I lost my heart to one piece in particular. I found it in an antique shop next to the St.
George Hotel in
Beirut, but someone purchased it before I was able to do so. After tracking it for a number of years, I finally heard that it was located in an antique shop in of all places my hometown of
Tokyo. Upon my return to
Japan, I rushed to the shop only to find that once again the piece had eluded me; it had been purchased just a few months before during a department store exhibition. I still feel that my heart belongs to this particular object rather like an unrequited love and as a result I have lost interest in all other pieces of glass.
The increased traffic of military and merchant vessels in the harbor has created a noticeable increase in the amount of pollution in the waters off
Alexandria. It is said that the waters of the harbor were once so clear that at it was possible to see the remains of the
Pharos Lighthouse and its island on the seabed. This may be a folktale, but certainly today the harbor is very polluted. The really good swimming beaches are further west.
I once rented a house for the summer at the lovely health resort of
Sidi Abdel Rahman. Few people visit this area and it was possible to lie awake at night hearing only the gentle lapping of the waves. The sea, a cobalt blue, washed up on
silver-white beach. The area appeared to be untainted by pollution. However, after swimming or walking along the breakwater, I would be surprised to find little black smudges of
oil, obviously discharged from ships, on the soles of my feet.
Halfway between this area and
Alexandria is the famous battlefield of
El Alamein, the scene of fierce fighting in the autumn of 1942 between General
Montgomefy’s
British troops and the soldiers of the Axis powers under General Rommel. The Axis powers lost this battle, and casualties on both sides amounted to 30,000. The struggle between these two forces is embodied in the present-day name of the place, the Arabic for “The Two
Flags.” Under cloudless blue skies and amid the dusty yellow of the desert stretch the carefully tended cemeteries of the British, the Germans and the Italians. The
El Alamein War Museum is also here with helmets, pistols, machine guns,
flags, maps and the other materiel of the war. Old tanks stand in front of the
museum.
A young
Egyptian soldier named
Wagidi, who showed me around, told me that land mines were still being found in the desert. “A few months ago,” he said, “someone stepped on one and was blown up and killed.” He went on to tell me that he had only been in the army a year but that he loathed war and wanted to study to become an agricultural engineer.
One of the
exhibits I found most interesting. It was a scene reconstructed with life-sized dolls and depicted villagers of the area selling information to Rommel. According to Wagidi, a villager named Ali Heida, who was living in the Siwa Oasis was simultaneously selling information to Rommel and Montgomery.
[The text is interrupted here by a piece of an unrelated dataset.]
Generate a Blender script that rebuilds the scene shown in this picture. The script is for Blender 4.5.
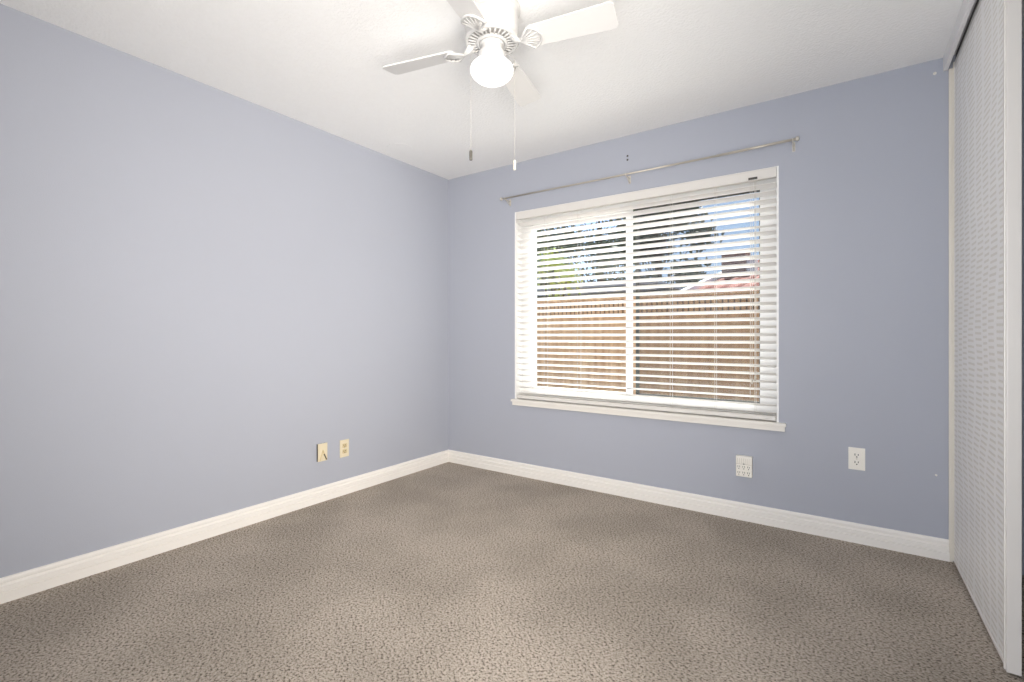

Ali Heida is still alive and occasionally shows up in El Alamein, bewailing his present fate and saying that he really made “
quite a killing in the old days.”
During the Fourth
Middle East War, tank battles more fierce than those in
El Alamein took place on the Sinai Peninsula, between Israeli and Egyptian troops. Now, a little on the far side of
El Alamein, an oil-drilling platform overlooks the cemeteries of the dead of the last world war. General Montgomery, the victor of
El Alamein, received a dukedom from the British crown which carried the formal title of Lord Montgomery of
Alamein. But the victor, too, has gone, dying peacefully at the end of a full life on March 24, 1976, at the age of eighty-eight.